Pero las sanciones no se implementan solas. Requieren el liderazgo y la iniciativa de Estados Unidos, pero también la colaboración de socios y aliados: para mantener la vigilancia sobre las violaciones de Corea del Norte, así como una unidad de propósito; y para comprender que la implementación de las sanciones es necesaria para impedir que Pyongyang introduzca sistemas armamentísticos a otros países; y también para obligar a Corea del Norte a volver a la mesa de negociaciones. El presidente Trump, además, no tiene un “botón de sanciones” que pueda presionar para hacerlas desaparecer. Las sanciones las respalda un montón de resoluciones de la ONU y de leyes estadounidenses, y no es posible borrarlas por un pacto de caballeros entre Kim y Trump o por su supuesta amistad.
La importancia de una acción internacional concertada fue resaltada por la publicación del informe anual del panel de expertos, el grupo encargado de supervisar la implementación de las Sanciones del Consejo de Seguridad de las Naciones Unidas a Corea del Norte. El informe documentaba la envergadura de las violaciones de las sanciones y las tácticas de evasión utilizadas por Corea del Norte y terceras partes facilitadoras. Según el texto, empresas de Singapur han enviado artículos de lujo a Corea del Norte sabiendo que estaban expresamente prohibidos. Funcionarios gubernamentales de Corea del Sur transfirieron productos derivados del petróleo a Corea del Norte, pese a las advertencias estadounidenses de que Pyongyang ya había superado el límite impuesto a este tipo de importaciones, y Seúl tampoco informó de dicha transferencia, burlando de este modo las regulaciones y requerimientos de la ONU. Representantes de las instituciones financieras del régimen norcoreano siguen viajando libremente a una serie de países, incluidos China, Siria, los Emiratos Árabes Unidos y Rusia, y acceden al sistema financiero global utilizando prácticas fraudulentas.

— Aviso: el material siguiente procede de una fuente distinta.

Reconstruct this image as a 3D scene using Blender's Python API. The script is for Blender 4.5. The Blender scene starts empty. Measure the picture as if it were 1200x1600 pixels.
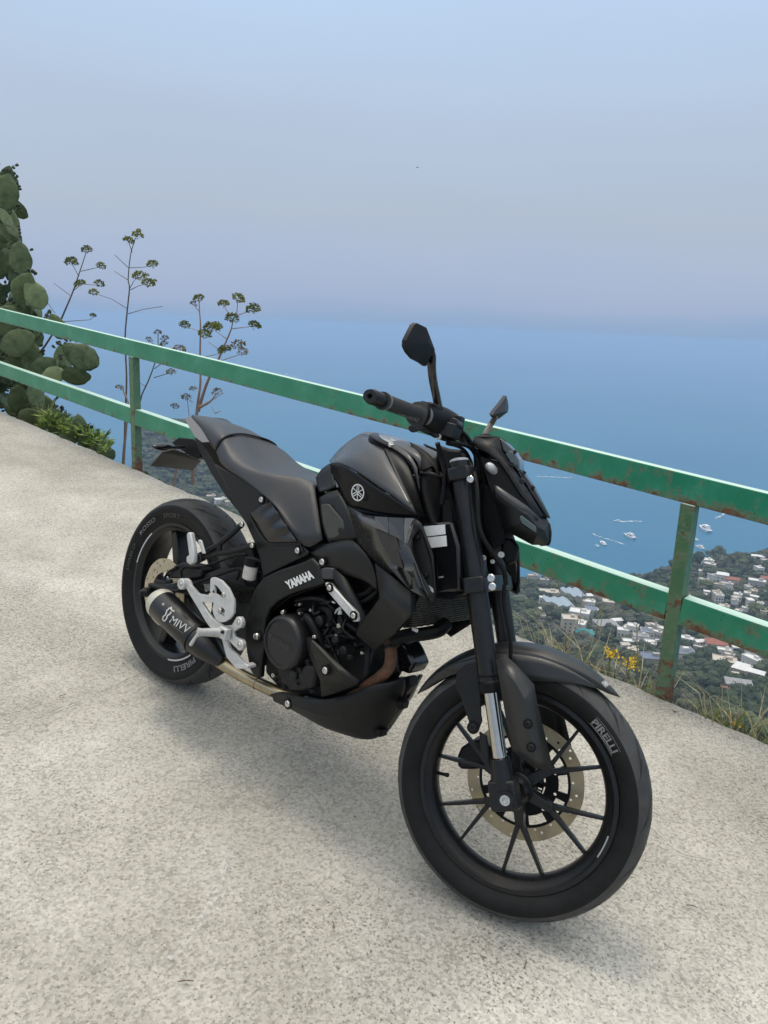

Para garantizar la seguridad regional y fortalecer nuestra capacidad de presión contra Corea del Norte, es imperativo que la administración Trump entienda la necesidad de colaborar y coordinarse con el Congreso, y de liderar el esfuerzo global que representan las sanciones. Porque para resolver el problema de Corea del Norte no basta con que Trump esté en la habitación; se trata de un problema internacional que requiere una solución internacional.